Josef Wilfling zog gestern Abend im Wasserschloss Klaffenbach die zahlreichen Zuhörer in seinen Bann, denn er berichtete sachlich und hochspannend zugleich von den Fällen, die er in seiner Laufbahn als Mordermittler erlebt hat. Die ersten Leichen bekam er 1970 nach einem Brandanschlag in einem jüdischen Altenheim zu Gesicht. 7 Opfer waren zu beklagen und ihr Anblick schockierend für den damals 23-jährigen Polizisten. "Psychologische Betreuung? Fehlanzeige!" berichtet er. Josef Wilfling hat dieses traumatische Erlebnis ohne professionelle Hilfe verarbeitet, indem er sich bewusst damit auseinandergesetzt hat. Verdrängen helfe nicht.

Auch öffentlichkeitswirksame Kriminalfälle hat der heute 68-Jährige bearbeitet - die Morde an Schauspieler Walter Sedlmayr und Modeschöpfer Rudolph Moshammer zum Beispiel.

Echte Mordfälle werden im Vernehmungszimmer gelöst
Josef Wilfling, der selbst gern Krimis liest, räumt mit Stereotypen aus Unterhaltungsliteratur und Fernsehen auf, die schlichtweg falsch sind: "Echte Mordfälle werden im Vernehmungszimmer gelöst und nicht im Rahmen eines großen Showdowns mit gezückter Waffe.", erklärt er. Bei der Verhaftung eines Verdächtigen seien die Vernehmer außerdem nicht anwesend.
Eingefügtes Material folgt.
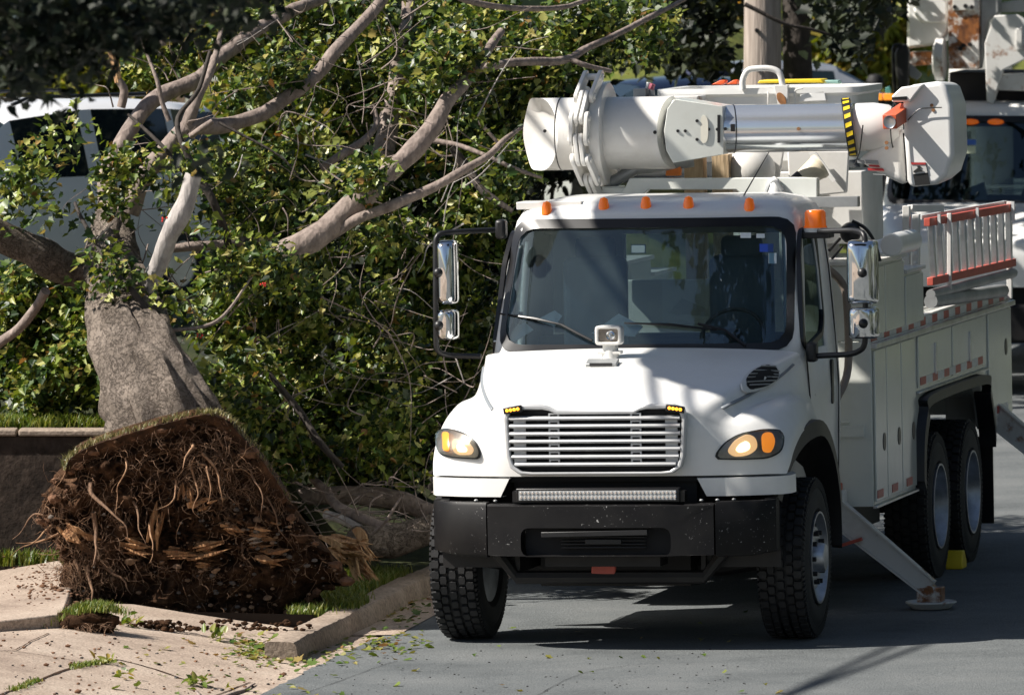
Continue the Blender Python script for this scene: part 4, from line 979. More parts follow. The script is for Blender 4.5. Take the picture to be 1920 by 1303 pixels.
mirror([(938, 431, .75), (870, 434, .55), (817, 438, .45), (817, 550, .42), (818, 660, .45), (845, 667, .5), (902, 668, .5)], .45, [(823, 450, 854, 571), (822, 580, 856, 638)], -1, (940, 430))
mirror([(1535, 434, .8), (1600, 432, .62), (1622, 437, .5), (1623, 550, .5), (1622, 652, .5), (1600, 664, .55), (1520, 668, .62)], .50, [(1589, 450, 1643, 571), (1592, 575, 1645, 636)], 1, (1523, 660))
# papers and things on the dashboard, stickers inside the glass (loose things ride in the cab)
def dash(name, label, cat, pts, m, th_=.004):
    P = [tin(px, py, v=vv) for px, py, vv in pts]; c_ = sum((Vector(p) for p in P), Vector()) / len(P)
    o = thing(name, label, cat, c_, TM); g = G(); n_ = len(P); g.add([*P, *[p - Vector((0, -.002, th_)) for p in P]], [tuple(range(n_)), tuple(range(n_, 2 * n_))[::-1]] + [(i, (i + 1) % n_, n_ + (i + 1) % n_, n_ + i) for i in range(n_)])
    build('sheet', g, m, o, off=c_); return o
dash('paper', 'crumpled pale sheet lying at the far left of the truck dashboard', 'paper', [(925, 640, .62), (940, 620, .72), (985, 605, .78), (1000, 618, .74), (965, 640, .62)], M['paper'])
dash('paper', 'folded pale sheet standing up behind the left wiper on the truck dashboard', 'paper', [(1005, 600, .80), (1040, 582, .88), (1054, 592, .88), (1040, 612, .78)], M['paper'])
dash('paper', 'large pale pointed sheet in the middle of the truck dashboard', 'paper', [(1110, 624, .66), (1160, 588, .86), (1205, 612, .80), (1190, 630, .66)], M['paper'])
# inside mirror and clearance stickers
build('sun_visor_mirror', G().box((tin(1197, 467, v=.9)), (.10, .02, .06)), M['chrome'], cab, bevel=.006)
st = G()
for x0, y0, x1, y1 in ((1388, 436, 1408, 446), (1418, 438, 1434, 446), (1441, 474, 1456, 494)):
    p = project_poly(CB, TM, [(x0, y0), (x1, y0), (x1, y1), (x0, y1)], -.004); st.add(p, [(0, 1, 2, 3)])
split('windshield_sticker', st, M['paper'], cab, fix=False)
st = G(); p = project_poly(CB, TM, [(1424, 457), (1450, 457), (1450, 472), (1424, 472)], -.004); st.add(p, [(0, 1, 2, 3)]); build('blue_sticker', st, mat('sticker_blue', (.04, .10, .55), .5), cab, fix=False)
# ================================================================== service body of the near truck
def side_outline():
    return [(2.45, .64), (4.12, .64), (4.17, .95), (4.42, 1.24), (4.62, 1.31), (6.75, 1.31), (6.95, 1.22), (7.20, .86), (8.35, .86), (8.35, 1.76), (2.45, 1.76)]
sb = G()
for s_ in (-1, 1): sb.prism(side_outline(), 'x', s_ * 1.175, s_ * 1.10)
sb.bx((-1.175, 2.44, .64), (1.175, 2.50, 1.76)); sb.bx((-1.10, 2.5, 1.20), (1.10, 8.3, 1.28)); sb.bx((-1.1, 8.28, .90), (1.1, 8.35, 1.7))
for s_ in (-1, 1): sb.bx((s_ * .66, 4.6, 1.28), (s_ * .70, 8.28, 1.75)); sb.bx((s_ * .70, 4.6, 1.70), (s_ * 1.1, 8.28, 1.74))
body = build('service_body', sb, M['body'], truck, bevel=.006)
g = G()
for s_ in (-1, 1):
    g.bx((s_ * .62, 2.46, 1.765), (s_ * 1.165, 3.80, 2.28)); g.bx((s_ * .62, 3.815, 1.765), (s_ * 1.165, 4.58, 2.16))
g.bx((-.6, 2.46, 1.77), (.6, 2.52, 2.20))
split('upper_cabinet', g, M['body'], truck, bevel=.008)
g = G()
for s_ in (-1, 1): g.bx((s_ * .60, 2.44, 2.282), (s_ * 1.19, 3.83, 2.31)); g.bx((s_ * .60, 3.84, 2.162), (s_ * 1.19, 4.60, 2.188))
g.bx((1.155, 2.44, 2.10), (1.16, 2.45, 2.2)); split('cabinet_lid', g, M['white2'], truck, bevel=.004)
for s_ in (-1, 1):
    for (a, b, lo, hi, kind) in ((2.50, 2.93, .67, 1.70, 'v'), (2.96, 3.52, .67, 1.70, 'v'), (3.55, 4.10, .67, 1.70, 'v'), (4.24, 5.62, 1.34, 1.70, 'h'), (5.68, 7.14, 1.34, 1.70, 'h'), (7.26, 8.30, .92, 1.70, 'r'), (2.50, 3.0, 1.80, 2.26, 'c'), (3.03, 3.77, 1.80, 2.26, 'c'), (3.84, 4.55, 1.80, 2.14, 'c')):
        x = 1.175 if kind != 'c' else 1.165
        pl = [(a, lo), (b, lo), (b, hi), (a, hi)]
        if kind == 'h' and a < 5: pl = [(a, lo), (b, lo), (b, hi), (a, hi)]
        d = build('compartment_door', G().prism(pl, 'x', s_ * (x + .001), s_ * (x + .014)), M['body'], body, bevel=.004)
        if s_ > 0 and kind != 'c':
            h = G()
            if kind == 'v': c_ = (b - .11, 1.06)
            elif kind == 'h': c_ = ((a + b) / 2, 1.55)
            else: c_ = (a + .78, 1.42)
            if kind == 'h':
                h.bx((x + .012, c_[0] - .03, 1.40), (x + .026, c_[0] + .02, 1.62)); build('door_latch', h, M['alu'], d, bevel=.004)
            else:
                h.prism([(c_[0] + .055 * math.cos(t), c_[1] + .062 * math.sin(t)) for t in [2 * math.pi * k / 16 for k in range(16)]], 'x', x + .012, x + .018)
                build('door_latch', h, M['frit'], d)
    r = G(); r.bx((s_ * 1.172, 2.44, 1.715), (s_ * 1.215, 8.36, 1.752)); r.bx((s_ * 1.172, 4.2, 1.298), (s_ * 1.20, 7.2, 1.316)); r.bx((s_ * 1.17, 2.45, .625), (s_ * 1.20, 4.13, .648))
    split('drip_rail', r, M['alu'], body, bevel=.006)
    g = G(); k = 0; v_ = 2.46
    up = G(); up.bx((s_ * 1.10, 2.45, 1.752), (s_ * 1.165, 8.35, 1.832)); build('top_curb', up, M['white2'], body)
    for (mi, mt, nm) in ((0, M['redtape'], 'red_reflector'), (1, M['whitetape'], 'white_reflector')):
        t = G(); v_ = 2.50; k = 0
        while v_ < 8.25:
            w_ = .22 if k % 2 == 0 else .27
            if k % 2 == mi: t.bx((s_ * 1.165, v_, 1.763), (s_ * 1.169, v_ + w_, 1.818))
            v_ += w_; k += 1
        for (lo, a, b) in ((1.335, 4.30, 7.10), (.67, 2.52, 4.08), (.93, 7.6, 8.25)):
            v_ = a; k = 0
            while v_ + .2 < b:
                w_ = .22 if k % 2 == 0 else (.27 if lo > .7 else .36)
                if k % 2 == mi and not (mi == 1 and lo < .7): t.bx((s_ * 1.1895, v_, lo + .02), (s_ * 1.193, v_ + w_, lo + .075))
                v_ += w_; k += 1
        split(nm, t, mt, body)
    # fender rubber round the tandem
    f = G(); pp = [(4.10, .70), (4.14, .98), (4.30, 1.18), (4.52, 1.285), (6.85, 1.285), (7.05, 1.18), (7.22, .95), (7.26, .80)]
    pp = [Vector((p[0], p[1], 0)) for p in pp]; out = crom(pp, 5); c0 = Vector((5.67, .75, 0))
    L0 = [Vector((s_ * 1.17, p.x, p.y)) for p in out]; L1 = [Vector((s_ * 1.24, c0.x + (p.x - c0.x) * .99, p.y - .005)) for p in out]
    L2 = [Vector((s_ * 1.245, c0.x + (p.x - c0.x) * .955, p.y - .07)) for p in out]; L3 = [Vector((s_ * 1.12, p.x, p.y)) for p in L2]
    L3 = [Vector((s_ * 1.12, p.y, p.z)) for p in L2]
    f.grid([L0, L1, L2, L3]); build('rear_fender', f, M['black'], truck, smooth=45)
    build('fender_well', G().bx((s_ * 1.09, 4.2, 1.19), (s_ * .35, 7.2, 1.195)).bx((s_ * .55, 4.2, .5), (s_ * .53, 7.2, 1.19)), M['dark'], truck)
    build('mud_flap', G().bx((s_ * .62, 7.30, .16), (s_ * 1.20, 7.32, .80)), M['frit'], truck)
# bulkhead fittings, exhaust, steps
g = G(); P = [tin(1553, 505, v=2.1), tin(1578, 530, v=2.2), tin(1588, 570, v=2.2), tin(1590, 690, v=2.2), tin(1570, 745, v=2.0), tin(1560, 760, v=2.0)]
g.tube(crom(P, 5), .028, 10); build('breather_pipe', g, mat('brown_pipe', (.24, .20, .17), .5, .4, var=.3), truck, smooth=60)
g = G(); a = tin(1562, 792, v=2.43); g.bx((.75, 2.42, a.z - .004), (1.02, 2.44, a.z + .004)); g.bx((.75, 2.42, a.z - .10), (1.12, 2.44, a.z - .02)); build('bulkhead_step', g, M['body'], truck)
a = tin(1572, 912, v=2.3); g = G().box(a, (.05, .06, .05)); build('side_marker', g, M['orange'], truck, bevel=.006)
# tank with white end beside the ladder rack, loose hoses
g = G(); c_ = tin(1671, 460, v=2.75); g.cyl(c_, c_ + Vector((0, .8, 0)), .078, 28); tk = build('air_tank', g, M['white'], truck, bevel=.012)
g = G(); p = tin(1595, 437, v=2.7); g.sphere(p, .075, 16, 10); g.tube(crom([tin(1598, 415, v=2.7), tin(1622, 428, v=2.7), tin(1640, 455, v=2.7), tin(1650, 490, v=2.7)], 4), .012, 8); g.tube([tin(1555, 470, v=2.6), tin(1575, 448, v=2.7)], .012, 6); g.tube([tin(1560, 485, v=2.6), tin(1580, 462, v=2.7)], .01, 6)
split('hose', g, M['frit'], truck, smooth=50)
# ladder rack
def rod(a, b, sx, sy):
    a = Vector(a); b = Vector(b); g = G(); d = (b - a); z = d.normalized(); x = Vector((0, 1, 0)) if abs(z.y) < .9 else Vector((1, 0, 0)); y = z.cross(x).normalized(); x = y.cross(z)
    c = [a + x * (i * sx / 2) + y * (j * sy / 2) for i, j in ((-1, -1), (1, -1), (1, 1), (-1, 1))]; e = [p + d for p in c]
    return g.add(c + e, [(0, 1, 2, 3), (4, 5, 6, 7), (0, 1, 5, 4), (1, 2, 6, 5), (2, 3, 7, 6), (3, 0, 4, 7)])
g = G()
for a, b, sx, sy in (((1700, 386), (1700, 508), .07, .05), ((1718, 402), (1718, 508), .06, .05)):
    t = rod(tin(*a, v=4.7), tin(*b, v=4.7), sx, sy); g.add(t.v, t.f)
t = rod(tin(1706, 391, v=4.75), tin(1765, 391, v=5.1), .05, .05); g.add(t.v, t.f)
p = tin(1716, 480, v=4.66); g.sphere(tin(1716, 476, v=4.62), .018, 10, 6); g.sphere(tin(1716, 494, v=4.62), .018, 10, 6)
t = rod(tin(1893, 378, v=8.15), tin(1893, 560, v=8.15), .04, .04); g.add(t.v, t.f)
t = rod(tin(1780, 400, v=5.6), tin(1780, 545, v=5.6), .03, .03); g.add(t.v, t.f)
split('ladder_rack', g, M['white2'], truck, bevel=.004)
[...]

Gift ist aus der Mode gekommen
Interessante Fakten und Zahlen zum Thema Mord hat Josef Wilfling außerdem im Gepäck, beispielsweise zu den häufigsten Tötungsarten: An erster Stelle steht das Erstechen. In 50 Prozent der Fälle werden diese Morde mit dem Küchenmesser verübt. Gewalt gegen den Hals in Form von Erdrosseln und Erwürgen steht an zweiter Stelle. Die dritthäufigste Tötungsart sei das Erschlagen bzw. Tottreten. Die wenigsten Tötungsdelikte werden in Deutschland mit Schusswaffen verübt, was den strengen Waffengesetzen zuzurechnen ist. "Gift ist aus der Mode gekommen." erzählt Josef Wilfling. Das liege daran, dass man heutzutage nahezu jedes Gift nachweisen kann. In seiner gesamten Laufbahn habe er es mit zwei versuchten Giftmorden zu tun gehabt. Die Täter waren in beiden Fällen Frauen.
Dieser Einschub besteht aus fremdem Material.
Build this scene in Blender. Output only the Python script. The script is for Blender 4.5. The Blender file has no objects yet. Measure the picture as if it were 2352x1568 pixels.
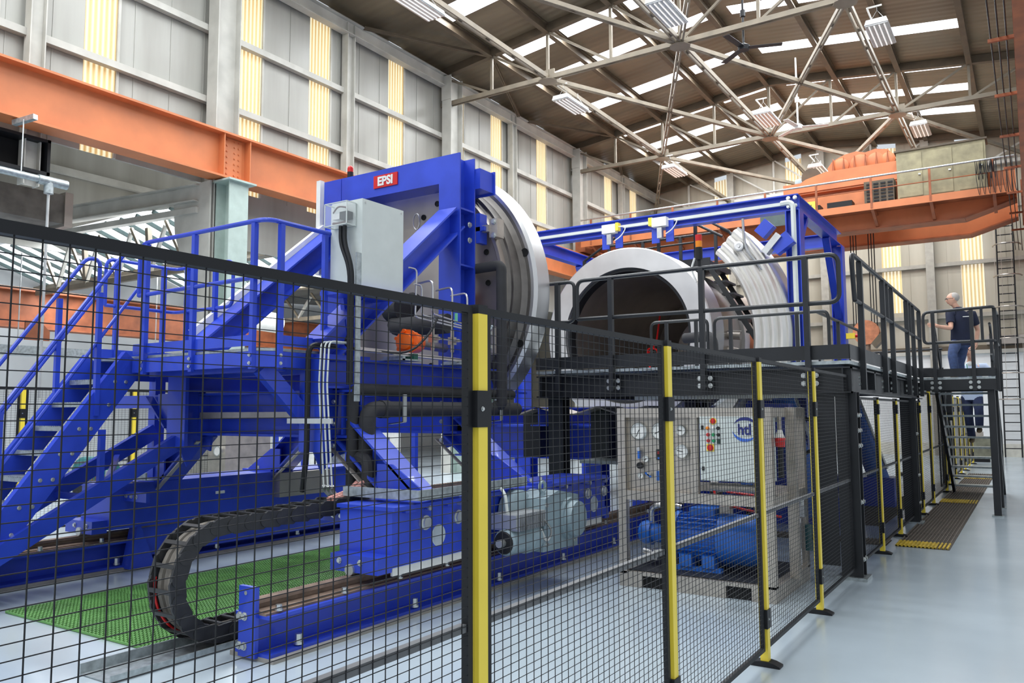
import bpy, math, random
from mathutils import Vector, Matrix
random.seed(7)
V3 = Vector; PI = math.pi
S = bpy.context.scene
COL = S.collection

# ------------------------------------------------------------------ camera
YAW, PITCH, ROLL = 0.575935, 0.0875826, -0.0047838
F = V3((-math.sin(YAW)*math.cos(PITCH), math.cos(YAW)*math.cos(PITCH), math.sin(PITCH)))
R0 = V3((math.cos(YAW), math.sin(YAW), 0)); U0 = R0.cross(F)
RR = R0*math.cos(ROLL) + U0*math.sin(ROLL); UU = -R0*math.sin(ROLL) + U0*math.cos(ROLL)
cd = bpy.data.cameras.new('camera'); cam = bpy.data.objects.new('camera', cd); COL.objects.link(cam)
cd.sensor_width = 36; cd.lens = 36*1839/2352; cd.clip_start = 0.05; cd.clip_end = 200
m = Matrix((RR, UU, -F)).transposed().to_4x4(); m.translation = (0, 0, 1.65)
cam.matrix_world = m; S.camera = cam

# ------------------------------------------------------------------ render look, world
S.view_settings.view_transform = 'Standard'; S.view_settings.look = 'None'
S.view_settings.gamma = 1; S.view_settings.use_curve_mapping = False
S.view_settings.exposure = -0.7
S.cycles.use_denoising = True; S.cycles.max_bounces = 7; S.cycles.diffuse_bounces = 4
S.cycles.glossy_bounces = 3; S.cycles.transparent_max_bounces = 8; S.cycles.sample_clamp_indirect = 6
w = bpy.data.worlds.new('daylight'); S.world = w; w.use_nodes = True
bg = w.node_tree.nodes['Background']; bg.inputs[0].default_value = (.86, .93, 1, 1); bg.inputs[1].default_value = 1.25

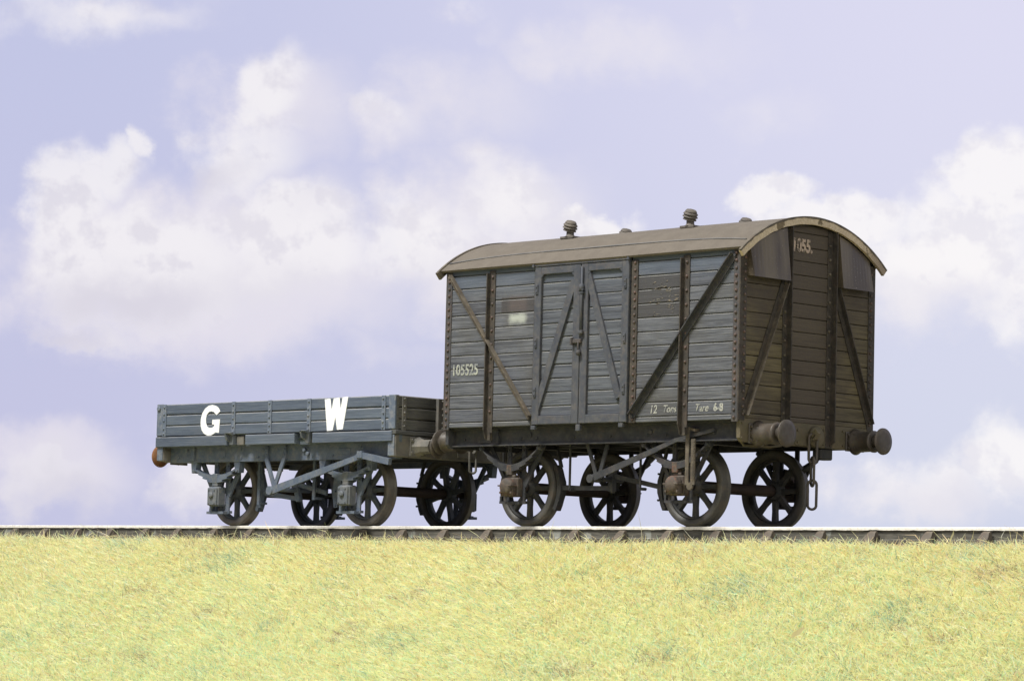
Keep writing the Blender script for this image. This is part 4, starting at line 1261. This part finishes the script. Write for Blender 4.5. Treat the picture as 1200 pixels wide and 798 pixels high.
    b.lathe([(.05, -1.19), (.05, -1.11)], (lx(-5.715), 0, .47), (0, 1, 0), 14)
    b.build("brake_hanger", M['gw_under'], root)
    b = MB()
    b.cyl((lx(-5.715), -1.2, .47), (lx(-5.715), -.55, .47), .03)
    b.strip([(lx(-6.47), .45), (lx(-5.62), .35)], .06, -.79, -.755); b.strip([(lx(-5.10), .43), (lx(-5.78), .57)], .06, -.79, -.755)
    b.strip([(lx(-5.76), .62), (lx(-5.65), .33)], .08, -.80, -.745)
    b.build("push_rod", M['gw_under'], root)
    b = MB()
    b.strip([(lx(-5.72), .445), (lx(-3.96), .875)], [.10, .068], -1.235, -1.20)
    b.lathe([(.058, -1.255), (.058, -1.18)], (lx(-5.72), 0, .45), (0, 1, 0), 16)
    b.strip([(lx(-4.02), .862), (lx(-3.92), .888), (lx(-3.40), .80)], [.078, .078, .082], -1.245, -1.19)
    b.box(lx(-4.0), lx(-3.90), -1.258, -1.13, .85, .94, .006)
    b.build("brake_lever", M['gw_under'], root)
    for xx, zb in ((-6.40, .28), (-5.275, .34)):
        b = MB(); x = lx(xx); b.strip([(x, .86), (x, zb)], .05, -.86, -.84); b.strip([(x - .025, zb + .02), (x + .025, zb + .02)], .03, -.84, -.72); b.build("safety_loop", M['gw_under'], root)

    # letters G and W, painted over the planks
    def letter(name, polys):
        b = MB()
        for P in polys:
            b.prism([(lx(a), c) for a, c in P], lambda p, q, t: (p, -(W + t), q), -.001, .0045)
        return b.build(name, M['white'], root)
    wp = lambda px, pz: (-4.62 + (px - 463) * .002192, 1.630 - (pz - 93) * .001484 + (px - 565) * .00002)
    letter("painted_letter", [[wp(*p) for p in ((463, 97), (513, 93), (527, 195), (543, 94), (595, 90), (606, 190), (622, 88), (671, 85), (631, 366), (580, 369), (562, 258), (541, 373), (491, 375))]])
    gp = lambda px, pz: (-7.161 + (px - 420) * .0024, 1.609 - (pz - 148) * .001518)
    letter("painted_letter", [[gp(*p) for p in ((592, 207), (577, 178), (553, 157), (520, 148), (488, 154), (458, 178), (435, 218), (422, 270), (422, 325), (433, 370), (455, 402), (486, 420), (518, 418), (540, 406), (556, 393), (586, 398), (592, 278), (525, 280), (524, 322), (544, 324), (542, 338), (525, 350), (500, 352), (480, 338), (469, 308), (467, 270), (474, 235), (490, 212), (512, 203), (533, 210), (548, 224), (560, 240))]])
    return root


make_wagon()

# ------------------------------------------------------------------ small litter on the bank
b = MB(); r = random.Random(2)
x, y = 5.0, -3.25; z = float(ground_z(np.array(x), np.array(y))) + .11
b.add([(x, y, z), (x + .12, y + .01, z + .05), (x + .2, y, z + .12), (x + .16, y - .02, z + .12), (x + .05, y - .03, z + .06), (x + .1, y - .012, z + .075)],
      [(0, 1, 5), (1, 2, 5), (2, 3, 5), (3, 4, 5), (4, 0, 5)])
tag(b.build("seed_husk", paint_mat('husk', (.8, .7, .5), 0, (.1, .1, .1))), "tiny pale curled husk lying on the grass low on the right", "husk")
Insgesamt sei Deutschland im Vergleich mit anderen Ländern im Hinblick auf die Mordrate "eine Insel der Glücksseligen". Auf 100.000 Menschen komme 1 Tötungsdelikt, so der Fachmann. Die Aufklärungsquote liege bei über 95 Prozent. Erfreulich ist die Tatsache, dass die Anzahl der Mordfälle stetig zurückgeht.

Trotz der furchtbaren Bilder, die Josef Wilfling im Laufe der Jahre mit ansehen musste, hat er sich seinen Humor bewahrt. Der sympathische Pensionär gibt dem Publikum, das durchweg aufmerksam und teilweise mit angehaltenem Atem seinen Ausführungen gelauscht hat, am Ende des anderthalbstündigen Vortrags augenzwinkernd folgende Wahrheit mit auf den Weg: Der Mörder lauere zumeist nicht hinter dem Busch, sondern in den eigenen vier Wänden.